What to work on
Out of the lines below, please list those that hold the string "Python".

═════ Working data ═════

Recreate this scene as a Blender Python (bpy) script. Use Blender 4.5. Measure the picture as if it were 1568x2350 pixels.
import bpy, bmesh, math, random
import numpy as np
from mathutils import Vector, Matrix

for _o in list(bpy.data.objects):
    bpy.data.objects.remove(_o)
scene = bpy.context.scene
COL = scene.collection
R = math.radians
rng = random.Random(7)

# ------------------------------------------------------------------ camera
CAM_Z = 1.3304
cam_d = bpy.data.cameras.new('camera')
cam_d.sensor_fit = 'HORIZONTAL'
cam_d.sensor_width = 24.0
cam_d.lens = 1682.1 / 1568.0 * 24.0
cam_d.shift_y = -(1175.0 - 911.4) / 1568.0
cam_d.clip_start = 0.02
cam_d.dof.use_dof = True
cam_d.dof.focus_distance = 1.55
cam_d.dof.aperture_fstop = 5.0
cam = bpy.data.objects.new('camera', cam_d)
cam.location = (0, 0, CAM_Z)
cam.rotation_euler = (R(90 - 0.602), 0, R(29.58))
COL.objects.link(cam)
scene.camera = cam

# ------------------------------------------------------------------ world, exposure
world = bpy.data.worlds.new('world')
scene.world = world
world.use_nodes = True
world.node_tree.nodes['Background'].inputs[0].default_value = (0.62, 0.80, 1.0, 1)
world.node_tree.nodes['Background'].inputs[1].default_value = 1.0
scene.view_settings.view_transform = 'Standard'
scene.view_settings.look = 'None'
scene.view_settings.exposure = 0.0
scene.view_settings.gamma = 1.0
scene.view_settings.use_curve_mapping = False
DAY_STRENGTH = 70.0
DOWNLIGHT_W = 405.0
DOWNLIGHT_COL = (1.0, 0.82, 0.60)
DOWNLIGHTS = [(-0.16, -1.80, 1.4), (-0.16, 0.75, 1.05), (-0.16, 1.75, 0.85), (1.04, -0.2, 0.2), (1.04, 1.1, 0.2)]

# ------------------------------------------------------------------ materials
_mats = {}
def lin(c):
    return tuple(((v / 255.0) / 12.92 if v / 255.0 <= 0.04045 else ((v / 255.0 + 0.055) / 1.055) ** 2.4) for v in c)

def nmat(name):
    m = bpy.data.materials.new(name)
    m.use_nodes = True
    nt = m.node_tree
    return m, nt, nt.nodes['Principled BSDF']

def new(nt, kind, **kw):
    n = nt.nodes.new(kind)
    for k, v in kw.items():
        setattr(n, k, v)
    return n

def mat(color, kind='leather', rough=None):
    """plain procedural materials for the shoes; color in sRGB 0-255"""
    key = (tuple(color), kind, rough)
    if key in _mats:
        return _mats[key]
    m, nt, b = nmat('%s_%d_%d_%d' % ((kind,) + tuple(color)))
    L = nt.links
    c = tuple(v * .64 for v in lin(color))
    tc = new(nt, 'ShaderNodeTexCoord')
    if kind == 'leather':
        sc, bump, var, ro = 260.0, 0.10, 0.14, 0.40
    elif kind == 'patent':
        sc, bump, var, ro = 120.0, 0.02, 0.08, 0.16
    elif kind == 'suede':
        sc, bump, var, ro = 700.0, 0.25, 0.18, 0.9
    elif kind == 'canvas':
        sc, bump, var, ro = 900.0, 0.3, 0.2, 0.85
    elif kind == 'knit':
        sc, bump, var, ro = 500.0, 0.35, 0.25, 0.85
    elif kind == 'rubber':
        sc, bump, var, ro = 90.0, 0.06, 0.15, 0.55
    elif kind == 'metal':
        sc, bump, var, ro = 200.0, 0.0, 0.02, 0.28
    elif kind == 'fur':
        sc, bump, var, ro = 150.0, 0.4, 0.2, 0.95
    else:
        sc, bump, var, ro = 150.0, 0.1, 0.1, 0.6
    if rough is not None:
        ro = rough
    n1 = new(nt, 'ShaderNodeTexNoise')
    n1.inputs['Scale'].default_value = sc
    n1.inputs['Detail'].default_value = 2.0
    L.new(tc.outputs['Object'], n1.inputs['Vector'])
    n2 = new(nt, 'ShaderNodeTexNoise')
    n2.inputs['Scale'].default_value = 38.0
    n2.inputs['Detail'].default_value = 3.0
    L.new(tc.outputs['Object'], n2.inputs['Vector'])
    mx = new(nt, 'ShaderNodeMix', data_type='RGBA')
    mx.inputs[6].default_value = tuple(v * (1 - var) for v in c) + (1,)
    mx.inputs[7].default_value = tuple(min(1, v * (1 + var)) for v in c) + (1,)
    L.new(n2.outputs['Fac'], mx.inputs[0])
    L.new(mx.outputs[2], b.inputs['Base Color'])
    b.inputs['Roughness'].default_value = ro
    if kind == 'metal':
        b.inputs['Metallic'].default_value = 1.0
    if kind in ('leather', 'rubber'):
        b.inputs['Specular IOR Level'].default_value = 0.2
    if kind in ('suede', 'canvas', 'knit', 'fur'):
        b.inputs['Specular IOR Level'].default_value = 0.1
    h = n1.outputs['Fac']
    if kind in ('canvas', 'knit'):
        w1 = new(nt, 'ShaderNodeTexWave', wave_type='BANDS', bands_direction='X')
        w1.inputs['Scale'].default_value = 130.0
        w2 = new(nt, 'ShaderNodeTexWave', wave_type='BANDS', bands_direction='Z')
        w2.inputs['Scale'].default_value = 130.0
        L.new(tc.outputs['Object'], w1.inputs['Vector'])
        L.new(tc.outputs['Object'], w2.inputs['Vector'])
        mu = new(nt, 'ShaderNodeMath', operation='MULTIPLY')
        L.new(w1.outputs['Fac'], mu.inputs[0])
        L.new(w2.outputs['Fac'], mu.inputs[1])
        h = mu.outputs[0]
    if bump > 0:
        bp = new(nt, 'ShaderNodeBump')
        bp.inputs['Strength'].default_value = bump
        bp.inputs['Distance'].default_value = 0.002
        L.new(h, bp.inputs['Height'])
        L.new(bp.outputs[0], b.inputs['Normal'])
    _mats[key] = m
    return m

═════
═════ Working data ═════

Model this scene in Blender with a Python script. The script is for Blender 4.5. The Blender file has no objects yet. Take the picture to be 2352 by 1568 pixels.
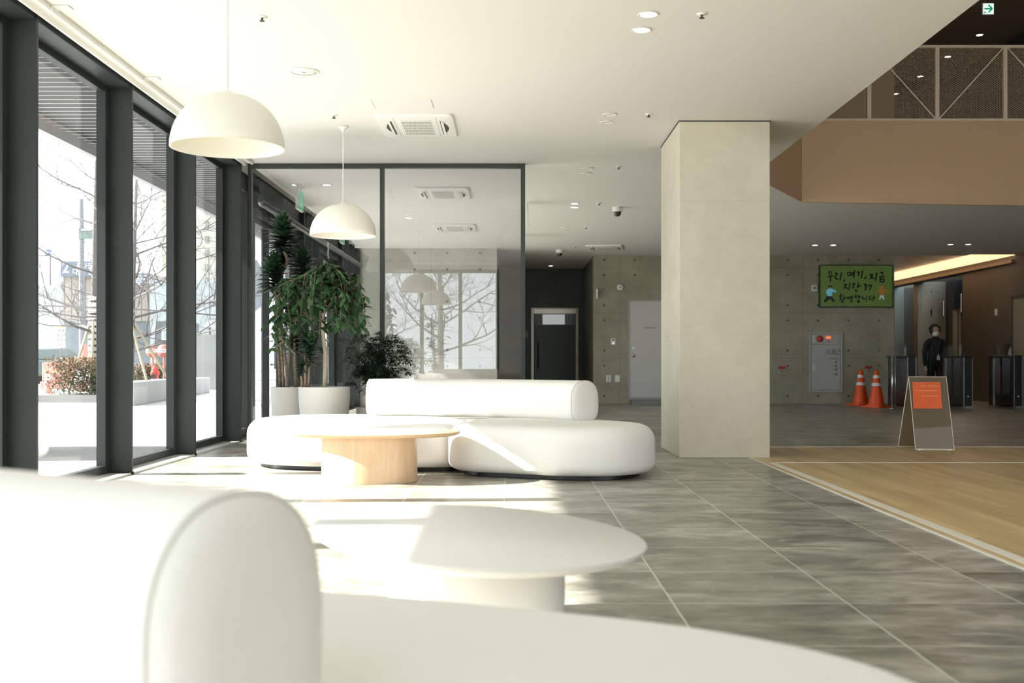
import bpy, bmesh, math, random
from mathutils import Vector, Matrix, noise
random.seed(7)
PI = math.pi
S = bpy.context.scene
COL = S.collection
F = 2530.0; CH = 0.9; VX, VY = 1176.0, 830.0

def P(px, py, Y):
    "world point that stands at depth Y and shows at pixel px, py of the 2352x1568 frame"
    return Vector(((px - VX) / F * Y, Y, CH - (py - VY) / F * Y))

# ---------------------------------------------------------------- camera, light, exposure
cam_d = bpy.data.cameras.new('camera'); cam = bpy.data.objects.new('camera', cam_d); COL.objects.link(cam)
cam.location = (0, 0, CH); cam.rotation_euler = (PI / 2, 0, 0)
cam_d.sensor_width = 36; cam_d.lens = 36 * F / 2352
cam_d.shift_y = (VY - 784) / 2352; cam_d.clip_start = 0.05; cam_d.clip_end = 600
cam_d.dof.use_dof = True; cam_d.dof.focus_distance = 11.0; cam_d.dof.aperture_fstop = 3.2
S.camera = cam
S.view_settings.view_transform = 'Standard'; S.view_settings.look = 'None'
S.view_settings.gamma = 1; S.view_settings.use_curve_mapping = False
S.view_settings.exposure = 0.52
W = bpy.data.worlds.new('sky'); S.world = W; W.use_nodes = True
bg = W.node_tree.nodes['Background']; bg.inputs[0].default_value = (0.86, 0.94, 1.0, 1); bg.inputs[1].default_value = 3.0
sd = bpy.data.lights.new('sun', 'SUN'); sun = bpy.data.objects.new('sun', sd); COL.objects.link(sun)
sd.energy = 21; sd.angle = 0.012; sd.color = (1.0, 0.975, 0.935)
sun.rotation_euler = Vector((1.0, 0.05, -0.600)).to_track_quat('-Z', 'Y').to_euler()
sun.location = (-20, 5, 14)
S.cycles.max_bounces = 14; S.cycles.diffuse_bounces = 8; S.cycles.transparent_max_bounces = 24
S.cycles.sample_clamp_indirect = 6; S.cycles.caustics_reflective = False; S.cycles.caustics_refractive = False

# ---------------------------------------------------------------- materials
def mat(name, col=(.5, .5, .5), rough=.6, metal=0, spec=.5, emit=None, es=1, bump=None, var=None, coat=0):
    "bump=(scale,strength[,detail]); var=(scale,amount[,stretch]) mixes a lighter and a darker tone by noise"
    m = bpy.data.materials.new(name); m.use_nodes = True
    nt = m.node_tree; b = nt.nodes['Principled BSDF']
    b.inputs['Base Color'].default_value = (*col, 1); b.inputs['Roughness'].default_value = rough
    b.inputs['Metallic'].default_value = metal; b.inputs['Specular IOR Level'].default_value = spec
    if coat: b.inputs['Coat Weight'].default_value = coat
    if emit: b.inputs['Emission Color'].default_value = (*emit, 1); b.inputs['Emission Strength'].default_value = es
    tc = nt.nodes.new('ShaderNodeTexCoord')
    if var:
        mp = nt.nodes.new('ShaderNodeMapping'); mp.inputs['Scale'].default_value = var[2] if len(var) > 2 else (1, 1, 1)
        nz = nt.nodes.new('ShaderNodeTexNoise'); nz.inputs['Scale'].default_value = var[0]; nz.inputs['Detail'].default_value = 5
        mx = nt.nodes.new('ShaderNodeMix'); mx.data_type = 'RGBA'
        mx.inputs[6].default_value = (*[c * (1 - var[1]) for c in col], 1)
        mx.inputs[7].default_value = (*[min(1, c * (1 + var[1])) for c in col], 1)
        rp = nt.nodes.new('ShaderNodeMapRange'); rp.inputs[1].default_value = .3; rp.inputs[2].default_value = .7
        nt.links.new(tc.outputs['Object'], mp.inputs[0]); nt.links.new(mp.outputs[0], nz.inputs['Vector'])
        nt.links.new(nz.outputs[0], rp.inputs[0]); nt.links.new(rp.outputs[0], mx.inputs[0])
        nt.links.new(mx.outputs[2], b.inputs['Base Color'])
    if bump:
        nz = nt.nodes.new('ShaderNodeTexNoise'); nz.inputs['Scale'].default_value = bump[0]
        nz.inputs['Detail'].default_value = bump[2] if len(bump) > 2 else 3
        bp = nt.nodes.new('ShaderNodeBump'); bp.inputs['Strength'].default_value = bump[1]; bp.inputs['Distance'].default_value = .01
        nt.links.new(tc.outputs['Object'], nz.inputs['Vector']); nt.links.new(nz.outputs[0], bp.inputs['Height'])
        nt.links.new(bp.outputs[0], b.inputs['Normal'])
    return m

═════
═════ Working data ═════

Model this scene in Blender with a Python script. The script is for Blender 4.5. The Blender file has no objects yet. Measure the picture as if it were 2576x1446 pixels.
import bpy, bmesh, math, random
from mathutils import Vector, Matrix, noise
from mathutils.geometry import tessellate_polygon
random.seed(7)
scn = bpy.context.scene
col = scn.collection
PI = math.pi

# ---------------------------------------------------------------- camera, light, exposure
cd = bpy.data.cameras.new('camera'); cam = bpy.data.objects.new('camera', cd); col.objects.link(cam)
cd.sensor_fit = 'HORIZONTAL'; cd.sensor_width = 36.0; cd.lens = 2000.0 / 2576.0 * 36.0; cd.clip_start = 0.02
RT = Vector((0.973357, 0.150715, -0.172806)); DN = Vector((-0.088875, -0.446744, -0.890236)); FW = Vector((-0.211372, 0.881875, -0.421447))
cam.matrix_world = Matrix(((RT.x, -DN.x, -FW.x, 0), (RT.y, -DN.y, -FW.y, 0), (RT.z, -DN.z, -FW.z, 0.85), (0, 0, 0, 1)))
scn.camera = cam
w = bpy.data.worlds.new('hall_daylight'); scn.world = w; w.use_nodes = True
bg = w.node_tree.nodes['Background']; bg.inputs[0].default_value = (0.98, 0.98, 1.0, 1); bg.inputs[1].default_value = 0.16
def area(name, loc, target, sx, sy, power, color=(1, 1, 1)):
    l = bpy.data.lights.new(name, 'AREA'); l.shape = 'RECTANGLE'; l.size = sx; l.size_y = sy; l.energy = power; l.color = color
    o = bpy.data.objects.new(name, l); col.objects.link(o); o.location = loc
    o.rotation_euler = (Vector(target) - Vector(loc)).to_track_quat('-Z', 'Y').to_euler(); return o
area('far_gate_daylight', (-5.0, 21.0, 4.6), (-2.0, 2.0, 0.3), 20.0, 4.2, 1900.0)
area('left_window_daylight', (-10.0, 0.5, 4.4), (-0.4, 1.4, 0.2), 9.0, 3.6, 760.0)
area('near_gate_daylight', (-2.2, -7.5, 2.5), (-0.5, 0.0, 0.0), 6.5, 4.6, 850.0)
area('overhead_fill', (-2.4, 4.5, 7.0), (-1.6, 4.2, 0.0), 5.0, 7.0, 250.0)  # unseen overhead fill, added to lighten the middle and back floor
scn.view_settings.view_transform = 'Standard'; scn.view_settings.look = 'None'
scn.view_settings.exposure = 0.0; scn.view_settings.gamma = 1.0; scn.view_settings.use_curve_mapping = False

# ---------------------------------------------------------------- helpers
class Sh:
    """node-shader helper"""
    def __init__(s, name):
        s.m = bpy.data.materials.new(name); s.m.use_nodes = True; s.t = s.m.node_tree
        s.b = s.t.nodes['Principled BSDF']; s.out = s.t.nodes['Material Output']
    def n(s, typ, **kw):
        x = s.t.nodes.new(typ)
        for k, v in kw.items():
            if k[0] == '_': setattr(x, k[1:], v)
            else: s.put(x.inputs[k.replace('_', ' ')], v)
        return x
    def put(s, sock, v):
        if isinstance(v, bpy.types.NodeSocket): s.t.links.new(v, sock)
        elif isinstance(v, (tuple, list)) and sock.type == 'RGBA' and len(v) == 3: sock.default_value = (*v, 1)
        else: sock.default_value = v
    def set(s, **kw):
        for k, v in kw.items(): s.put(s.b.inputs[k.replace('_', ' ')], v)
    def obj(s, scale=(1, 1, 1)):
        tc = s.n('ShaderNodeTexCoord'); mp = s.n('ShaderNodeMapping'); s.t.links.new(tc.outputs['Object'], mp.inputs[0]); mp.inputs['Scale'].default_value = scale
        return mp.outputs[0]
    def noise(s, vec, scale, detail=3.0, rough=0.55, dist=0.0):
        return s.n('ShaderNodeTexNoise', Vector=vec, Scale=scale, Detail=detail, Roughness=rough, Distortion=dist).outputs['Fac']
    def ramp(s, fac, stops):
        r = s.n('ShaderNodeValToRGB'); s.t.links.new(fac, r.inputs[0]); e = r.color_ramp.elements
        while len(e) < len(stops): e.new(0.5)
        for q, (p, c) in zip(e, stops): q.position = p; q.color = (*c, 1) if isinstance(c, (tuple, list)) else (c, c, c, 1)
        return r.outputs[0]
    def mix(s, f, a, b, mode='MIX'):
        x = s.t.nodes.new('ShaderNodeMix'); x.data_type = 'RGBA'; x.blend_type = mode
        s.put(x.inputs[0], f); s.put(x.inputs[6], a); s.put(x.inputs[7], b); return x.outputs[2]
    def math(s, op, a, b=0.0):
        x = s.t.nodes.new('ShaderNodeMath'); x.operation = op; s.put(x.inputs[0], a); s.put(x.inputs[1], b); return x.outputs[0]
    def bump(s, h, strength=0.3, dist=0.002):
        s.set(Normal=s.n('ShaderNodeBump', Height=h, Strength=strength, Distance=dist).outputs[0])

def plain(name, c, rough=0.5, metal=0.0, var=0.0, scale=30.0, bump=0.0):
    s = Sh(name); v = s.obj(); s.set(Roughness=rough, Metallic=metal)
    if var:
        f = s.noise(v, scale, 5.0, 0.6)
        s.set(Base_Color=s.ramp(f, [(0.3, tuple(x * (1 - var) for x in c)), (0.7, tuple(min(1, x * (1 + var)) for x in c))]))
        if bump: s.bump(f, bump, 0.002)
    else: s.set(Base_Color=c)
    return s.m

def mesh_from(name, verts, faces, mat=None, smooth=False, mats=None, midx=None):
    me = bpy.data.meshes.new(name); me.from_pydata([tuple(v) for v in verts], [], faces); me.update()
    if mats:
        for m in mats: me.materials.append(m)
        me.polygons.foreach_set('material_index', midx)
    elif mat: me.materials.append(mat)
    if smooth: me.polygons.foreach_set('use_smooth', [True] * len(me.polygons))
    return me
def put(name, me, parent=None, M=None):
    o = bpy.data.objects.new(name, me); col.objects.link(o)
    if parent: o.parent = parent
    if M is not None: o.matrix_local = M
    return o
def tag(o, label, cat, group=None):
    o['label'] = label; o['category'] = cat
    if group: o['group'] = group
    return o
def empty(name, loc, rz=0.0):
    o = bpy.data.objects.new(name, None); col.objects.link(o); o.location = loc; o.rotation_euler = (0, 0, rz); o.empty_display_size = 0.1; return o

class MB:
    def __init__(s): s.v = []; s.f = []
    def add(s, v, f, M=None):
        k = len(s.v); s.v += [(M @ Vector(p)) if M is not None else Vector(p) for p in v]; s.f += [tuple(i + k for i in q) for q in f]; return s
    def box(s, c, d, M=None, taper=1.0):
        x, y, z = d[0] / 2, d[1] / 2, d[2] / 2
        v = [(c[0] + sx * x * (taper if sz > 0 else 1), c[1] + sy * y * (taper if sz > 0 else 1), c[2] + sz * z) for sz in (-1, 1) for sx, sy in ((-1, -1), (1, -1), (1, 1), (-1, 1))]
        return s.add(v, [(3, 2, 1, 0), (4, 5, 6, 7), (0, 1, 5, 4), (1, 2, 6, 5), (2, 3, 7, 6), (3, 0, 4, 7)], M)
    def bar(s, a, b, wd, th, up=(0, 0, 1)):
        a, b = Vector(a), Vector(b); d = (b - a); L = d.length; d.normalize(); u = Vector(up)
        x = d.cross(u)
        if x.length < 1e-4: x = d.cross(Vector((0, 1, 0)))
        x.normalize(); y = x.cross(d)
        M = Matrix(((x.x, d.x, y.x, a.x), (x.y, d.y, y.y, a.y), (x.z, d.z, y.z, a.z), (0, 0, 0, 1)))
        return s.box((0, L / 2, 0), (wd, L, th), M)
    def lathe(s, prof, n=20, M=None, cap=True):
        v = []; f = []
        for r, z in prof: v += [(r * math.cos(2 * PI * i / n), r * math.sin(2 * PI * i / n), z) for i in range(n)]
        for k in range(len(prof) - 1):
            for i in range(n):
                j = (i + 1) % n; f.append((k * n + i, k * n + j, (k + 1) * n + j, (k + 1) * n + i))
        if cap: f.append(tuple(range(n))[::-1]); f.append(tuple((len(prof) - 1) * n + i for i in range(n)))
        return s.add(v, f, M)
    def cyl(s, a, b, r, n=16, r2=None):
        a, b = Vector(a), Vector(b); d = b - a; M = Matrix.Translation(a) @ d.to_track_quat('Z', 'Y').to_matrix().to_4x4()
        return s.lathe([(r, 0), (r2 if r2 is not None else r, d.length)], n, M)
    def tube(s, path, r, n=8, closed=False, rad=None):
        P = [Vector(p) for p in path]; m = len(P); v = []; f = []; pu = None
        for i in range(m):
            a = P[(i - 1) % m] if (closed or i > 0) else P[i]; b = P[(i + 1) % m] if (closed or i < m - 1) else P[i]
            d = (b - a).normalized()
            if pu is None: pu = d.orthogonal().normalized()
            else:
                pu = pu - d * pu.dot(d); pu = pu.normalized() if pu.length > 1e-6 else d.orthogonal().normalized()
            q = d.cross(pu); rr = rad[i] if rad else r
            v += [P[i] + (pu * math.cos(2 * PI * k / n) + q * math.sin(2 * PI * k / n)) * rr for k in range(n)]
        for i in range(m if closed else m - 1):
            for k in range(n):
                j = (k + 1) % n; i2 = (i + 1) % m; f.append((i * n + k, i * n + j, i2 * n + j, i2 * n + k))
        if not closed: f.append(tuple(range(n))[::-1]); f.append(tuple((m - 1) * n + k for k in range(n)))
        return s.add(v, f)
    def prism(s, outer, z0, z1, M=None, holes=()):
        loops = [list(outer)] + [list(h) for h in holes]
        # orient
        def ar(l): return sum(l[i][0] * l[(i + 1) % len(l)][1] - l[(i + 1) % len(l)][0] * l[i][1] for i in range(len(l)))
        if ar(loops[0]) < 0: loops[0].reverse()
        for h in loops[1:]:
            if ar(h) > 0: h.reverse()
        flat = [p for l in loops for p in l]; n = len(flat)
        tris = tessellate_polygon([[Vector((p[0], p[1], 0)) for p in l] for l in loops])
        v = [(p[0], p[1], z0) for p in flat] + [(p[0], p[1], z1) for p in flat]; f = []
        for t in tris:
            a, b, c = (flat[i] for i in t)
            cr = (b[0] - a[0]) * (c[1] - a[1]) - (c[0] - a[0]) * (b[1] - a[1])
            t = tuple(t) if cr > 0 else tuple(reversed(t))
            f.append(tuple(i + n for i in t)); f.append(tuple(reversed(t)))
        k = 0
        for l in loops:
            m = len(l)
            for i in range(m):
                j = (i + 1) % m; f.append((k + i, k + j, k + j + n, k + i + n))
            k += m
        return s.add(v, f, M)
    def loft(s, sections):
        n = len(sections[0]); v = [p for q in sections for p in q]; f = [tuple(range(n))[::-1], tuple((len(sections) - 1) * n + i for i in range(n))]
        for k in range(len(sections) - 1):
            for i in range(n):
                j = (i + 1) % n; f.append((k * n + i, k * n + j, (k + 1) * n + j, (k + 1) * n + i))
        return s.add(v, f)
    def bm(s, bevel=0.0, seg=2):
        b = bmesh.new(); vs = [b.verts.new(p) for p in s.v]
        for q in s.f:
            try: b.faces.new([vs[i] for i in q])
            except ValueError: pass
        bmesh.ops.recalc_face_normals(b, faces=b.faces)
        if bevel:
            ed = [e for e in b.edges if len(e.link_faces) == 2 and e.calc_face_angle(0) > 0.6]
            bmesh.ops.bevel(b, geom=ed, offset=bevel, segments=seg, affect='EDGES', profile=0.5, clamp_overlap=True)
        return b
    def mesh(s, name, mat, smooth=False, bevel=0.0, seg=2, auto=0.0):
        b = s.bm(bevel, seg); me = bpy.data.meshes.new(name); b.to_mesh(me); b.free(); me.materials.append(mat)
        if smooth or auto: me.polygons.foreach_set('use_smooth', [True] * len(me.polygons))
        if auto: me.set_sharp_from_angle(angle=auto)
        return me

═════

Expected answer
Recreate this scene as a Blender Python (bpy) script. Use Blender 4.5. Measure the picture as if it were 1568x2350 pixels.
Model this scene in Blender with a Python script. The script is for Blender 4.5. The Blender file has no objects yet. Take the picture to be 2352 by 1568 pixels.
Model this scene in Blender with a Python script. The script is for Blender 4.5. The Blender file has no objects yet. Measure the picture as if it were 2576x1446 pixels.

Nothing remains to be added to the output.